WORK TO COMPLETE – Retype each line of the listing below, from the first through the one holding "R = math.radians", with no other lines.

DATA SEGMENT –
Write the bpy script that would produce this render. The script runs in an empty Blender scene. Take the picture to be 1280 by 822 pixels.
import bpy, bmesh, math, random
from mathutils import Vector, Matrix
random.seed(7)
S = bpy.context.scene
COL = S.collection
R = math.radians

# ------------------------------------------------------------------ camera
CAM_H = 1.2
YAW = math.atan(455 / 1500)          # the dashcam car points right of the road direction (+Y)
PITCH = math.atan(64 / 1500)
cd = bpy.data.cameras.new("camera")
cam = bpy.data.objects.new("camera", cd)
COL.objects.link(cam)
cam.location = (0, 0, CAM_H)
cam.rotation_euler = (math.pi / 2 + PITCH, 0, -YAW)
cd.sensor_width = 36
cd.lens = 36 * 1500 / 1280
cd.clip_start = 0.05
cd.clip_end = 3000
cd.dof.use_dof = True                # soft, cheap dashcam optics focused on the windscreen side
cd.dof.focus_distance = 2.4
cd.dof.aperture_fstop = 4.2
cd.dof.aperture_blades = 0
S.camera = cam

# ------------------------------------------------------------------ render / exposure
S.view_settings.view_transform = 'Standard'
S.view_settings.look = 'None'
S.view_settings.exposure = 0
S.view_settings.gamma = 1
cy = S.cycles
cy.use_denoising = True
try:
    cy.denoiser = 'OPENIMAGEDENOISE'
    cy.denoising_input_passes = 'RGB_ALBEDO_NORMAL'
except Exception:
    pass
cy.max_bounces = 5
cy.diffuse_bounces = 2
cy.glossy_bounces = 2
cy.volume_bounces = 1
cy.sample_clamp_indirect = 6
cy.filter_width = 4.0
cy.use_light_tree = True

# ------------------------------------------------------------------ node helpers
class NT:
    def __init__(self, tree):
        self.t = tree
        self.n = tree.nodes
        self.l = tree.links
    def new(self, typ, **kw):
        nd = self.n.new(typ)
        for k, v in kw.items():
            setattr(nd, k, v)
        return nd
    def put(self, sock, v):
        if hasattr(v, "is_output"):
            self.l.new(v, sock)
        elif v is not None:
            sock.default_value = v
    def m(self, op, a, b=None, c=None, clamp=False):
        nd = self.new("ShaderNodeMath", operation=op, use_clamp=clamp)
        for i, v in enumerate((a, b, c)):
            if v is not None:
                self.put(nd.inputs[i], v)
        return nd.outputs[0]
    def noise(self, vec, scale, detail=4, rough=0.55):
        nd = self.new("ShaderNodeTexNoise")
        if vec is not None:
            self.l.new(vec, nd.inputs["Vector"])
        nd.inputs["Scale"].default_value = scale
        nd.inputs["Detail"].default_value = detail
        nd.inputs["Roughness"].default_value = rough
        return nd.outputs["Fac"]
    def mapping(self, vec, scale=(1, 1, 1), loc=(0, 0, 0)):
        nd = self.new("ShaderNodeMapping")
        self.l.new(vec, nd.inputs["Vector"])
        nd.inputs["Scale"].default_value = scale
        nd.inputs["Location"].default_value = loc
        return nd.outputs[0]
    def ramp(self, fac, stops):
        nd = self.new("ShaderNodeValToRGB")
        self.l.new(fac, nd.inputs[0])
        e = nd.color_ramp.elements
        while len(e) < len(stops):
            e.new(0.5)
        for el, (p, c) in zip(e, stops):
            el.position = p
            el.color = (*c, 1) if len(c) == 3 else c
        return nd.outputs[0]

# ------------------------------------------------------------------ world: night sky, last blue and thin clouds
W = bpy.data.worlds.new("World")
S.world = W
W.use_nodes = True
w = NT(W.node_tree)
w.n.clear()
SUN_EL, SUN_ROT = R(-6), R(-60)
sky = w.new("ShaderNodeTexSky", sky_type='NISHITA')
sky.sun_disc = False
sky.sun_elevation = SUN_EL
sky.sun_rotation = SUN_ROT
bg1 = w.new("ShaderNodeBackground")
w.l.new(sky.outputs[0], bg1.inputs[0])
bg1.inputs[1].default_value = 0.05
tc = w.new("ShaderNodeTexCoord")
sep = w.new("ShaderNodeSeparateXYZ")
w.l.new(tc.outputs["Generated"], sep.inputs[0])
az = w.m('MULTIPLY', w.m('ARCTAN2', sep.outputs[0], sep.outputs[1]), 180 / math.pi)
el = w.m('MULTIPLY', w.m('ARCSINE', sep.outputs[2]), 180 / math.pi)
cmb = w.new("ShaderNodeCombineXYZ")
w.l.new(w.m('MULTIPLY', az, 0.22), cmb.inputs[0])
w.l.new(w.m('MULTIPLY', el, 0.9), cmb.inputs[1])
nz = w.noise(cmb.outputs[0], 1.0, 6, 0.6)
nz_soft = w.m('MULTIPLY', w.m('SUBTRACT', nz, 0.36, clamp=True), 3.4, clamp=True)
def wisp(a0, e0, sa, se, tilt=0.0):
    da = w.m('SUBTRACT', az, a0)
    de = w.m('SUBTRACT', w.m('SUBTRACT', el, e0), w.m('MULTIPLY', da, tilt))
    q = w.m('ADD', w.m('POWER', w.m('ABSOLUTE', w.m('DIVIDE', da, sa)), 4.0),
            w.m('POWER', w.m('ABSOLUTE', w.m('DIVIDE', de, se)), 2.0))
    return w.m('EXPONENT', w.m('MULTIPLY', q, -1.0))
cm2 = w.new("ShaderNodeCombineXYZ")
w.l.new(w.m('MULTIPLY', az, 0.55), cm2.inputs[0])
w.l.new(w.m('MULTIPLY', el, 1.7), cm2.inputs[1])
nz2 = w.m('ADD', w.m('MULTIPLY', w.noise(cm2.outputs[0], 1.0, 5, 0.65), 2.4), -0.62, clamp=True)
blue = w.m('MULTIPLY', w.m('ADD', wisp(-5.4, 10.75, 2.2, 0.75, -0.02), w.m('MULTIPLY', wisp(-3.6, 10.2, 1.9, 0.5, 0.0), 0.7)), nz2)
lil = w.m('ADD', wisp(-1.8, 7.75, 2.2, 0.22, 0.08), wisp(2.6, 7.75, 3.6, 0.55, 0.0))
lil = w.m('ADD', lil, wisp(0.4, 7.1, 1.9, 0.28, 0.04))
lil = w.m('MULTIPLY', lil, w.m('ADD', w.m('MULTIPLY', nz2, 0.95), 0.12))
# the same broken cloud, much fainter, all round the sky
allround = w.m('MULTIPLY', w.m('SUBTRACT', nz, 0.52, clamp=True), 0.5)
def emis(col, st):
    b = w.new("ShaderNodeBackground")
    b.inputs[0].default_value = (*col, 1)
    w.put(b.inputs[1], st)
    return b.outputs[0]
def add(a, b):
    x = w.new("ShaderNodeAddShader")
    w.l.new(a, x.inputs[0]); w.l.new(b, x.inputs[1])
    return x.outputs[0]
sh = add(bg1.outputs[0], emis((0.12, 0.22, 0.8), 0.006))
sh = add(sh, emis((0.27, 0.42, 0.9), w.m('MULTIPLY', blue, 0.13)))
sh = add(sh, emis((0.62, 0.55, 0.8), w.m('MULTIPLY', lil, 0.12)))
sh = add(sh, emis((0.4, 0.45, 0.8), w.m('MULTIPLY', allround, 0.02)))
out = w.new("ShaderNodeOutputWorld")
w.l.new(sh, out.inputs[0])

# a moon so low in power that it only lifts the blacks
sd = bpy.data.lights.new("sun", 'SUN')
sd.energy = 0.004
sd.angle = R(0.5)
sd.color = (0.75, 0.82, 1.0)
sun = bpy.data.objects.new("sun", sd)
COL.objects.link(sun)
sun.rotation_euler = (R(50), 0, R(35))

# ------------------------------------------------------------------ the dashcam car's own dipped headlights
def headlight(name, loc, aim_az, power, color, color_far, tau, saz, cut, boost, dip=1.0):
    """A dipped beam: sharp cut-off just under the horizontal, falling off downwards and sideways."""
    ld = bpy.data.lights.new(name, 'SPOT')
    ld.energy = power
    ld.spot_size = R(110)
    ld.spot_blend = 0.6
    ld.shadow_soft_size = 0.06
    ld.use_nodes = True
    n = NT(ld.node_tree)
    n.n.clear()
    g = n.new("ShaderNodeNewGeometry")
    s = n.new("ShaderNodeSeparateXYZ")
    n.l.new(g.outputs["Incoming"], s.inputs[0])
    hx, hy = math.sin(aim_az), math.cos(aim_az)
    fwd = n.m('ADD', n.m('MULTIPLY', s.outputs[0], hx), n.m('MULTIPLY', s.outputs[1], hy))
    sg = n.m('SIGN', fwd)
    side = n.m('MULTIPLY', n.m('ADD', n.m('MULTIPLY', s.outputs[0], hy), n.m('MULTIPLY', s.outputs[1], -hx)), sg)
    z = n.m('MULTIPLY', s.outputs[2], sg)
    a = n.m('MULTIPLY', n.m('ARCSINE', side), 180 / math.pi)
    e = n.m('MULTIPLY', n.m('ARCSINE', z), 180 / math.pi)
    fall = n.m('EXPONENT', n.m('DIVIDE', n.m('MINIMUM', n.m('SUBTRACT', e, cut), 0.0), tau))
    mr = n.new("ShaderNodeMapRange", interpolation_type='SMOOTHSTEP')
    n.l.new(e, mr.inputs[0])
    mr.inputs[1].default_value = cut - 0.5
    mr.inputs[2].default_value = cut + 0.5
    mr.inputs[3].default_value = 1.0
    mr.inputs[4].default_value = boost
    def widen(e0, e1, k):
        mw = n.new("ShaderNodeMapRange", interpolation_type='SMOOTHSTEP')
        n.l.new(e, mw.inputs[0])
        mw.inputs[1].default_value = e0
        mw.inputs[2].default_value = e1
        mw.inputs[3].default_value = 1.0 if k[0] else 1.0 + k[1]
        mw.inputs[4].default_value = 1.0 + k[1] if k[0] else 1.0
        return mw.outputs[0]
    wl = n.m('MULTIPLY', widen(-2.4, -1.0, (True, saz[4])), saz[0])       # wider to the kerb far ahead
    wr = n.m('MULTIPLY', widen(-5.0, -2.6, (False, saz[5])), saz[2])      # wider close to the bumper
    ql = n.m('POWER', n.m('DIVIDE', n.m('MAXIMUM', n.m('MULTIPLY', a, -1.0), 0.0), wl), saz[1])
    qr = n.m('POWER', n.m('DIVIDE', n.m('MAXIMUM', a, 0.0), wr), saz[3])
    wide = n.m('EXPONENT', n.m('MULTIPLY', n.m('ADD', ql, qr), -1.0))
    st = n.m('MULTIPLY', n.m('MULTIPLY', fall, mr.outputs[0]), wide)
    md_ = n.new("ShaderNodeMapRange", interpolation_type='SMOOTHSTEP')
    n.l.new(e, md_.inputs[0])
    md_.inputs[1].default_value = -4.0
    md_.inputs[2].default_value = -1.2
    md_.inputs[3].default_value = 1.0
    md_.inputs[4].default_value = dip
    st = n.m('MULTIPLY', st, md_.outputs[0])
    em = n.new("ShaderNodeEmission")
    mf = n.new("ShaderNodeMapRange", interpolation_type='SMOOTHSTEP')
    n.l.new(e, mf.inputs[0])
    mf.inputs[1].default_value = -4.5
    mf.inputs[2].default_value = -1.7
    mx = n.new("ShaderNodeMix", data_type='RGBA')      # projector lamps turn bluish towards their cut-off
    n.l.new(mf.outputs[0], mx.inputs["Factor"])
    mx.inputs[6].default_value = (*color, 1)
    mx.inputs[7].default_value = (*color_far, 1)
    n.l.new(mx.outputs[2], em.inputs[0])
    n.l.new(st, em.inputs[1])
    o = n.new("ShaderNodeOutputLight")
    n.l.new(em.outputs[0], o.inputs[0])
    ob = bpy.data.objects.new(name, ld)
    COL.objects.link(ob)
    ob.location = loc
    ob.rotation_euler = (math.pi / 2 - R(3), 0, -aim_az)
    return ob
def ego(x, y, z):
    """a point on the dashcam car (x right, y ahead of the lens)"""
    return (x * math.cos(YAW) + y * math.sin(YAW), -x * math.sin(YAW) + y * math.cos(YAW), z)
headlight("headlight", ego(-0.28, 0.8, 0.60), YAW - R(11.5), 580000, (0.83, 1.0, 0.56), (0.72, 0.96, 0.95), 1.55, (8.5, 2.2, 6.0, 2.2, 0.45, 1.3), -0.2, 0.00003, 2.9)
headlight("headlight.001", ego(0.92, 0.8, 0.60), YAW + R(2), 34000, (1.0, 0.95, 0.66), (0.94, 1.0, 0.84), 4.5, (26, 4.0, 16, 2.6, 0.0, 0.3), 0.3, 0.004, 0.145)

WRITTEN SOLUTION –
Write the bpy script that would produce this render. The script runs in an empty Blender scene. Take the picture to be 1280 by 822 pixels.
import bpy, bmesh, math, random
from mathutils import Vector, Matrix
random.seed(7)
S = bpy.context.scene
COL = S.collection
R = math.radians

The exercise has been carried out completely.